S U M M A R YThe northeastern Caribbean provides a natural laboratory to investigate strain partitioning, its causes and its consequences on the stress regime and tectonic evolution of a subduction plate boundary. Here, we use GPS and earthquake slip vector data to produce a present-day kinematic model that accounts for secular block rotation and elastic strain accumulation, with variable interplate coupling, on active faults. We confirm that the oblique convergence between Caribbean and North America in Hispaniola is partitioned between plate boundary parallel motion on the Septentrional and Enriquillo faults in the overriding plate and plateboundary normal motion at the plate interface on the Northern Hispaniola Fault. To the east, the Caribbean/North America plate motion is accommodated by oblique slip on the faults bounding the Puerto Rico block to the north (Puerto Rico subduction) and to the south (Muertos thrust), with no evidence for partitioning.
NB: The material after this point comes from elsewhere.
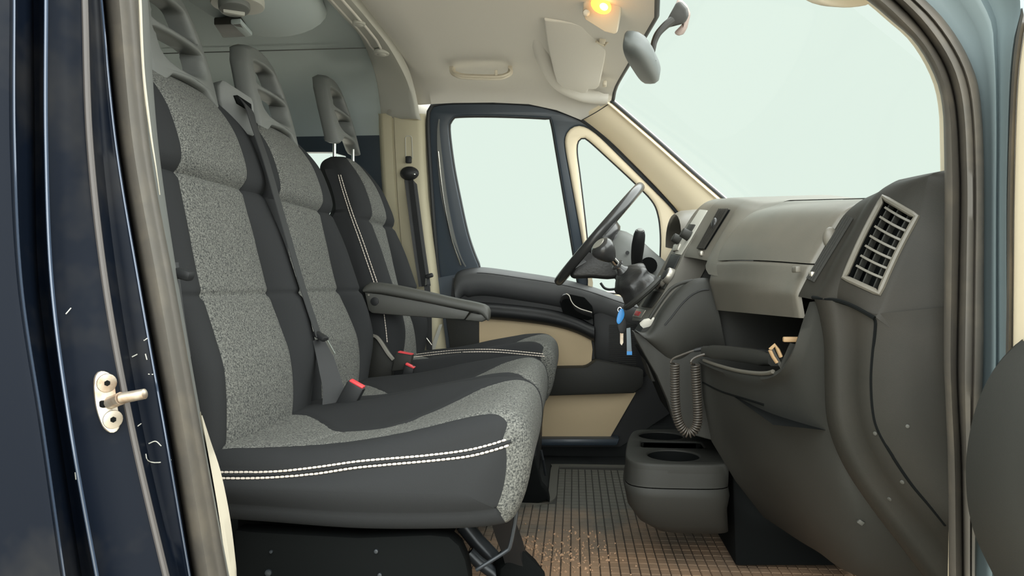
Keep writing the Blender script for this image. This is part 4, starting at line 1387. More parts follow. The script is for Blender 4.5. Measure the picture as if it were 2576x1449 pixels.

The spatial correlation between interplate coupling, strain partitioning and the subduction of buoyant oceanic asperities suggests that the latter enhance the transfer of interplate shear stresses to the overriding plate, facilitating strike-slip faulting in the overriding plate. The model slip rate deficit, together with the dates of large historical earthquakes, indicates the potential for a large (M w 7.5 or greater) earthquake on the Septentrional fault in the Dominican Republic. Similarly, the Enriquillo fault in Haiti is currently capable of a M w 7.2 earthquake if the entire elastic strain accumulated since the last major earthquake was released in a single event today. The model results show that the Puerto Rico/Lesser Antilles subduction thrust is only partially coupled, meaning that the plate interface is accumulating elastic strain at rates slower than the total plate motion. This does not preclude the existence of isolated locked patches accumulating elastic strain to be released in future earthquakes, but whose location and geometry are not resolvable with the present data distribution. Slip deficit on faults from this study are used in a companion paper to calculate interseismic stress loading and, together with stress changes due to historical earthquakes, derive the recent stress evolution in the NE Caribbean.